Instruction »
Print the listing that follows, character for character.

--- Supplied data ---

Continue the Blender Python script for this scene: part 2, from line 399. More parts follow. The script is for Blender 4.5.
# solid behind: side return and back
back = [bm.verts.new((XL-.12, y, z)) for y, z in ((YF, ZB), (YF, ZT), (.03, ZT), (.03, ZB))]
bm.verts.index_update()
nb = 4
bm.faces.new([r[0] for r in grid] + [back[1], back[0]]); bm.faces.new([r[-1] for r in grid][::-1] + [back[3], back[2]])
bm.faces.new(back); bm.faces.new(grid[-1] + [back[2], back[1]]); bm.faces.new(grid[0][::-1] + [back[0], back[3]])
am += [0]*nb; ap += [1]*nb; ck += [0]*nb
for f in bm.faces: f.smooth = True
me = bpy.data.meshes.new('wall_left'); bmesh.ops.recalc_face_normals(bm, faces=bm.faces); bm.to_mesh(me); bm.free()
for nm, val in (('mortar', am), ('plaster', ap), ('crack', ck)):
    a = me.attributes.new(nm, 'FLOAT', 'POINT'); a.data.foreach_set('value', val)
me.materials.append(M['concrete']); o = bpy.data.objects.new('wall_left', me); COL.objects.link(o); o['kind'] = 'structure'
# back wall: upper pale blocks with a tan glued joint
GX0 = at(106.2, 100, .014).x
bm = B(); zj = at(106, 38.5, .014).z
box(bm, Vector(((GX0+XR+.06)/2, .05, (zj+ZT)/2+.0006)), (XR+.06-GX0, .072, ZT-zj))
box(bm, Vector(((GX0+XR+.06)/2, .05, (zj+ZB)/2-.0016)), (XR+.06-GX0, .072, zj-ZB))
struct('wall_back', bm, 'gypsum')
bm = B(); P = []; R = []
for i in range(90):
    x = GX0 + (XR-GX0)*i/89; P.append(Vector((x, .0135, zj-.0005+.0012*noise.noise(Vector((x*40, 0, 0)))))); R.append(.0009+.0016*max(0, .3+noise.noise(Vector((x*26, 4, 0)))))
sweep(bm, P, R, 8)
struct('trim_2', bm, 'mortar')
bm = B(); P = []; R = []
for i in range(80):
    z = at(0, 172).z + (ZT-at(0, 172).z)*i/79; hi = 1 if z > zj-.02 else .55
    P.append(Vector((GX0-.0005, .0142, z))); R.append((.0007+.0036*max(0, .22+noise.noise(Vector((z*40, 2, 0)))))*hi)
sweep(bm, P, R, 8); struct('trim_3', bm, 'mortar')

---

Reply to the exercise »
Continue the Blender Python script for this scene: part 2, from line 399. More parts follow. The script is for Blender 4.5.
# solid behind: side return and back
back = [bm.verts.new((XL-.12, y, z)) for y, z in ((YF, ZB), (YF, ZT), (.03, ZT), (.03, ZB))]
bm.verts.index_update()
nb = 4
bm.faces.new([r[0] for r in grid] + [back[1], back[0]]); bm.faces.new([r[-1] for r in grid][::-1] + [back[3], back[2]])
bm.faces.new(back); bm.faces.new(grid[-1] + [back[2], back[1]]); bm.faces.new(grid[0][::-1] + [back[0], back[3]])
am += [0]*nb; ap += [1]*nb; ck += [0]*nb
for f in bm.faces: f.smooth = True
me = bpy.data.meshes.new('wall_left'); bmesh.ops.recalc_face_normals(bm, faces=bm.faces); bm.to_mesh(me); bm.free()
for nm, val in (('mortar', am), ('plaster', ap), ('crack', ck)):
    a = me.attributes.new(nm, 'FLOAT', 'POINT'); a.data.foreach_set('value', val)
me.materials.append(M['concrete']); o = bpy.data.objects.new('wall_left', me); COL.objects.link(o); o['kind'] = 'structure'
# back wall: upper pale blocks with a tan glued joint
GX0 = at(106.2, 100, .014).x
bm = B(); zj = at(106, 38.5, .014).z
box(bm, Vector(((GX0+XR+.06)/2, .05, (zj+ZT)/2+.0006)), (XR+.06-GX0, .072, ZT-zj))
box(bm, Vector(((GX0+XR+.06)/2, .05, (zj+ZB)/2-.0016)), (XR+.06-GX0, .072, zj-ZB))
struct('wall_back', bm, 'gypsum')
bm = B(); P = []; R = []
for i in range(90):
    x = GX0 + (XR-GX0)*i/89; P.append(Vector((x, .0135, zj-.0005+.0012*noise.noise(Vector((x*40, 0, 0)))))); R.append(.0009+.0016*max(0, .3+noise.noise(Vector((x*26, 4, 0)))))
sweep(bm, P, R, 8)
struct('trim_2', bm, 'mortar')
bm = B(); P = []; R = []
for i in range(80):
    z = at(0, 172).z + (ZT-at(0, 172).z)*i/79; hi = 1 if z > zj-.02 else .55
    P.append(Vector((GX0-.0005, .0142, z))); R.append((.0007+.0036*max(0, .22+noise.noise(Vector((z*40, 2, 0)))))*hi)
sweep(bm, P, R, 8); struct('trim_3', bm, 'mortar')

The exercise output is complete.